Anayasanın 125. maddesinin üçüncü fıkrasında idari işlemlere karşı açılacak davalarda sürenin yazılı bildirim tarihinden başlayacağı belirtilmiş, 2577 sayılı İdari Yargılama Usulü Kanunu’nun 7. maddesinin (1) numaralı fıkrasında dava açma süresinin altmış gün olduğu, (2) numaralı fıkrasında bu sürenin idari uyuşmazlıklarda yazılı bildirimin yapıldığı tarihi izleyen günden başlayacağı ve (4) numaralı fıkrasında ise ilanı gereken düzenleyici işlemlerde dava süresinin ilan tarihini izleyen günden itibaren başlayacağı kuralına yer verilmiştir.
Anayasa ve 2577 sayılı Yasa’da yer alan bu hükümlere göre dava açma süresinin kural olarak yazılı bildirimin yapıldığı tarihi izleyen günden başlayacağı, ancak ilanı gereken düzenleyici işlemler bakımından bu kuraldan ayrılarak dava açma süresinin ilan tarihini izleyen günden başlatılacağı açıktır.
Bu itibarla, somut olayda dava açma süresinin yazılı bildirimin yapıldığı tarihi izleyen günden mi yoksa ilan tarihini izleyen günden itibaren mi başlayacağını belirleyebilmek için dava konusu işlemin ilanı gereken “düzenleyici” bir işlem olup olmadığının irdelenmesi gerekir.

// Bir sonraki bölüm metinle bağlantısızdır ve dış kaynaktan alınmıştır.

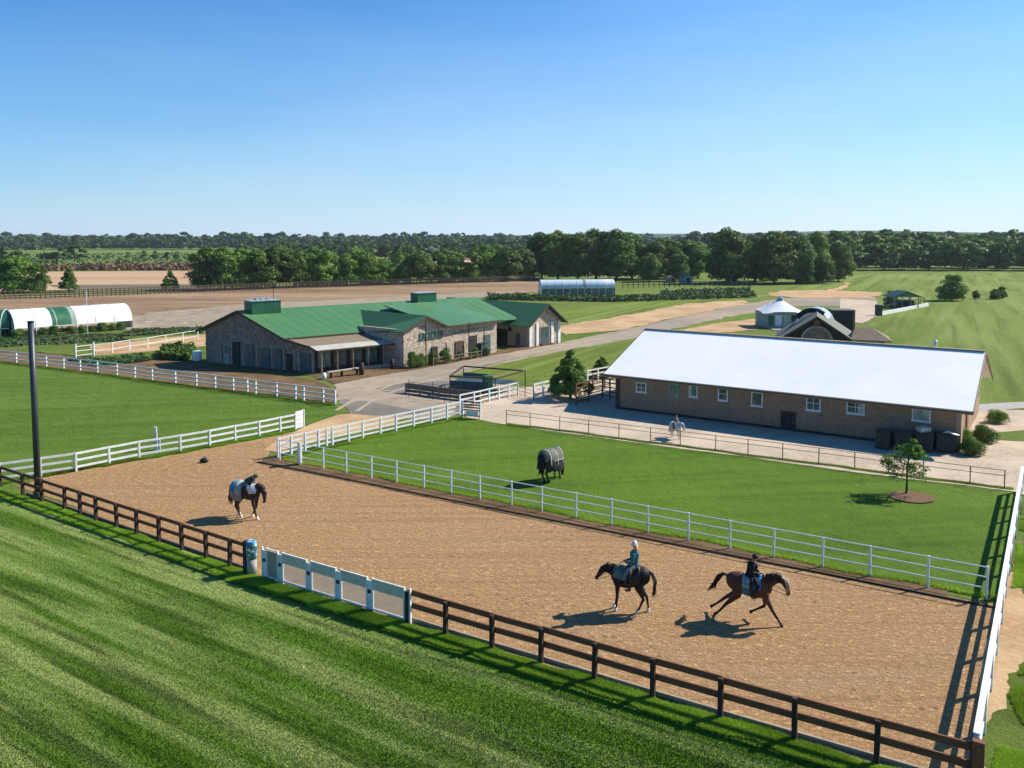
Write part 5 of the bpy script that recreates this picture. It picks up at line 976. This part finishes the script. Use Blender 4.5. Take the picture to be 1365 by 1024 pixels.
def horse(name, label, p, heading, mt, legs, neck, head, tail, mane_m, scale=1, hoof=None):
    t = thing(name, label, 'horse', p); t.rotation_euler = (0, 0, heading); t.scale = (scale,)*3
    b = MB(); b.tube([(x, 0, z) for x, z, w_, h in TRUNK], [(w_, h) for x, z, w_, h in TRUNK], 16)
    b.tube([(x, 0, z) for x, z, w_, h in neck], [(w_, h) for x, z, w_, h in neck], 14)
    b.tube([(x, 0, z) for x, z, w_, h in head], [(w_, h) for x, z, w_, h in head], 12)
    hx, hz = head[0][0], head[0][1]; dx = head[0][0]-head[2][0]; dz = head[0][1]-head[2][1]; ln = math.hypot(dx, dz); dx /= ln; dz /= ln
    for s in (-1, 1):
        b.tube([(hx, s*.05, hz+.04), (hx+dx*.1, s*.075, hz+.04+max(.05, dz*.1)), (hx+dx*.17, s*.08, hz+.06+max(.09, dz*.2))], [.045, .035, .012], 6)
    for lg in legs:
        s, jt = lg; b.tube([(x, s*(.14 if i < 2 else .12), z) for i, (x, z, r) in enumerate(jt)], [r for x, z, r in jt], 10)
    child('body', remeshed('body', b, mt, .021), t)
    for s, jt in legs:
        a, c = Vector((jt[-2][0], s*.12, jt[-2][1])), Vector((jt[-1][0], s*.12, jt[-1][1]-.012)); m_h = MB(); m_h.tube([lerp(a, c, -.5 if hoof else .45), lerp(a, c, .45), c], [.05, .055, .075], 9); child('hoof', m_h.mesh('hoof', hoof or M['darkwall'], True), t)
    # tail and mane as bundles of strands
    b = MB()
    for k in range(26):
        q = [Vector((x, random.gauss(0, .02+.03*i), z))+Vector((random.gauss(0, .012*i+.008), 0, random.gauss(0, .012*i+.008))) for i, (x, z) in enumerate(tail)]; b.tube(q, [.035]+[.024]*(len(q)-2)+[.005], 5)
    child('tail', b.mesh('tail', mane_m, True), t)
    b = MB()
    for k in range(30):
        f = k/29*(len(neck)-1.01); i = int(f); f -= i; a, c = neck[i], neck[i+1]; x = a[0]+(c[0]-a[0])*f; z = a[1]+(c[1]-a[1])*f; h = a[3]+(c[3]-a[3])*f; w_ = a[2]+(c[2]-a[2])*f
        tx, tz = c[0]-a[0], c[1]-a[1]; tl = math.hypot(tx, tz); nx, nz_ = -tz/tl, tx/tl; s = random.choice((-1, -1, 1)); px, pz = x+nx*h, z+nz_*h
        b.tube([(px, 0, pz), (px+nx*.02, s*w_*.7, pz-.02*nz_), (px-nx*.08+random.gauss(0, .02), s*(w_+.03), pz-nz_*.08-.08), (px-nx*.12+random.gauss(0, .03), s*(w_+.02), pz-.24)], [.03, .028, .02, .006], 5)
    b.tube([(head[0][0], 0, head[0][1]+head[0][3]*.8), lerp(Vector((head[0][0], 0, head[0][1])), Vector((head[1][0], 0, head[1][1])), .9)+Vector((.05, 0, .08))], [.05, .02], 6)
    child('mane', b.mesh('mane', mane_m, True), t)
    # bridle: nose band, cheek bands and reins; eyes
    br = MB(); h1, h2, h3 = head[1], head[-2], head[2]
    for hh in (h2, h1):
        d = Vector((head[-1][0]-head[0][0], 0, head[-1][1]-head[0][1])).normalized(); a = Vector((0, 1, 0)); c = a.cross(d); ct = Vector((hh[0], 0, hh[1])); ring = [ct+a*math.cos(k*.5236)*(hh[2]+.008)+c*math.sin(k*.5236)*(hh[3]+.008) for k in range(13)]; br.tube(ring, .011, 5)
    for s in (-1, 1):
        br.tube([(h2[0], s*(h2[2]+.01), h2[1]), (h1[0], s*(h1[2]+.012), h1[1])], .01, 5); br.tube([(h2[0], s*(h2[2]+.015), h2[1]-.03), ((h2[0]+.3)/2, s*.24, (h2[1]+1.5)/2-.05), (.28, s*.12, 1.66)], .009, 5)
    child('bridle', br.mesh('bridle', M['saddle'], True), t)
    for s in (-1, 1):
        e = MB(); ct = lerp(Vector((h1[0], 0, h1[1])), Vector((head[0][0], 0, head[0][1])), .35)+Vector((.03, s*(h1[2]*.88), .02)); e.tube([ct-Vector((0, .02, 0)), ct, ct+Vector((0, .02, 0))], [.012, .024, .01], 8); child('eye', e.mesh('eye', M['darkwall'], True), t)
    return t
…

Bankacılık Düzenleme ve Denetleme Kurulu’nun 4389 sayılı Bankalar Kanunu’nun 14. maddesinin (3) numaralı fıkrası uyarınca … T.A.Ş.’nin temettü hariç ortaklık hakları ile yönetim ve denetiminin Tasarruf Mevduatı Sigorta Fonu’na devredilmesine ilişkin kararı anılan yasa maddesinin son fıkrası uyarınca Resmi Gazete’de yayımlanmış olmakla birlikte düzenleyici bir işlem olmayıp bireysel işlem niteliğindedir.
Başka bir anlatımla sadece … T.A.Ş. hakkında alınmış olan idari karar, aynı durumdaki herkes hakkında sürekli uygulanabilecek nitelikte soyut ve objektif kurallar içermemekte, dolayısıyla düzenleyici işlem sayılmasına olanak bulunmamaktadır.
Bu itibarla, Resmi Gazete’de yayımlanmış olmasının söz konusu işlemin düzenleyici işlem sayılması sonucunu doğurmayacağı, dolayısıyla bu işlemden dolayı uğranılan zararın tazmini istemiyle açılacak davada sürenin ilan tarihini izleyen günden başlamasını gerektirmeyeceği ve genel kurala göre bu tür subjektif işlemlerden dolayı uğranılan zararın tazmini istemiyle açılacak idari davaların yazılı bildirimin yapıldığı veya işlemin öğrenildiği tarihi izleyen günden başlayacağı konusunda duraksamaya yer olmadığından, … T.A.Ş.’nin Fon’a devrine ilişkin bireysel işlemden dolayı uğranılan zararın tazmini istemiyle açılan davada mahkemece öncelikle … T.A.Ş.’nin hisse senetlerinin Tasarruf Mevduatı Sigorta Fonu’na geçişinin davacı tarafından öğrenilme tarihi araştırılmak suretiyle bu tarihten itibaren dava açma süresi içinde dava açılıp açılmadığı belirlendikten sonra … T.A.Ş.’nin Tasarruf Mevduatı Sigorta Fonu’na devrine ilişkin olarak açılan davada Danıştay Onuncu Dairesince verilen 05.11.2004 tarih, E:2004/8038, K:2004/7170 sayılı iptal kararına göre hukuksal durumu incelenmek suretiyle işin esasına girilerek karar verilmesi gerektiği sonucuna varılmıştır.
Açıklanan nedenle, … İdare Mahkemesi’nin … tarih ve E: …, K: … sayılı kararın bozulmasına, dosyanın yeniden bir karar verilmek üzere Mahkemesine gönderilmesine, 18.05.2005 tarihinde oybirliğiyle karar verildi.